At first, Dodd played Spoons, and told the children at the game table that the object is to move cards quickly from one player to the other, until one player gets four cards of the same value and gets to pick up a giant-size colored plastic spoon.

“Remember,” Dodd said, “if you pick up a spoon and you don’t have four of a kind, you lose.”

Matt Foster stayed for the duration at a cribbage board, where 11-year-old Jairus Dadam was giving him a run for his money.

“Please, deal me some good cards,” he implored when it was Dadam’s turn to deal.

From time to time, children and adults playing games such as Yahtzee, tic-tac-toe, ring toss, Uno and Go Fish turned their heads away from the game to watch the tumbling blocks from a giant game of Jenga.

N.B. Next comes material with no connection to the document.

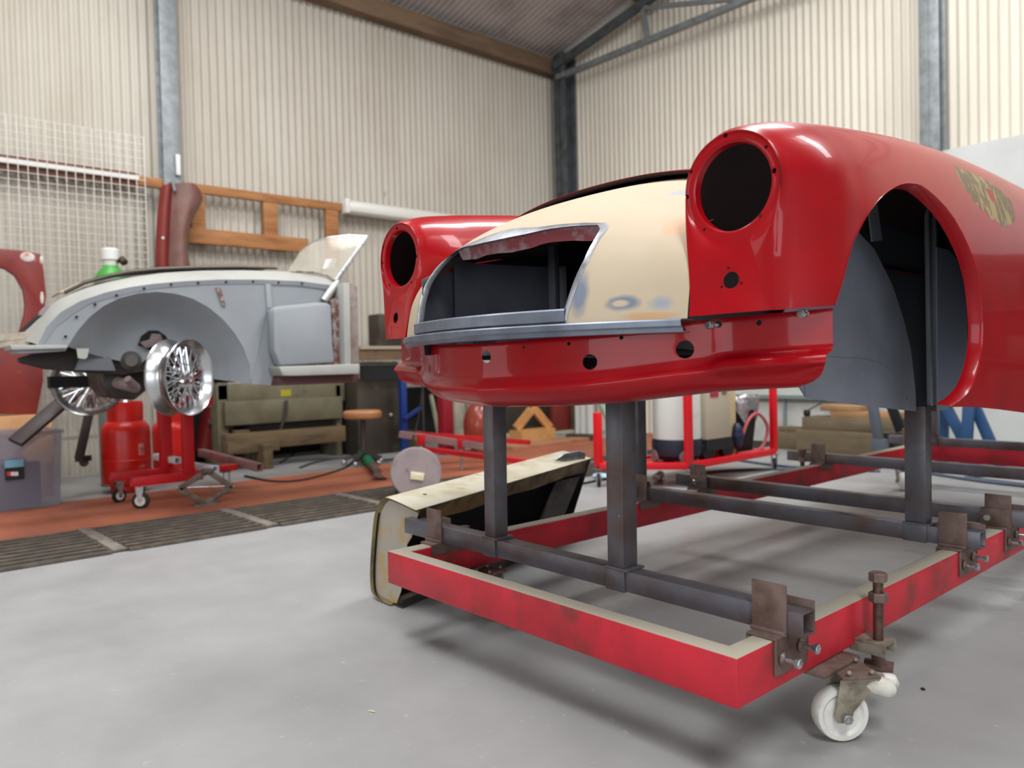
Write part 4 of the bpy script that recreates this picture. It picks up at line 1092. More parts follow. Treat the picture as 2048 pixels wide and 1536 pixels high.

When Dodd played Jenga — and got the tower to a height of 32 blocks — 5-year-old Asher Dadam made no secret of his hope that the tower would crash down, and soon.

It wasn’t long before he got his wish.

Dawn Foster noted that the children’s section of the library holds family days on the first Saturday of every month, and for the next one, she recommends active wear.

That’s because the event, scheduled for 10-11 a.m. Feb. 2, will focus on fitness, and include activities such as yoga and Zumba dancing — followed by nutritious snacks.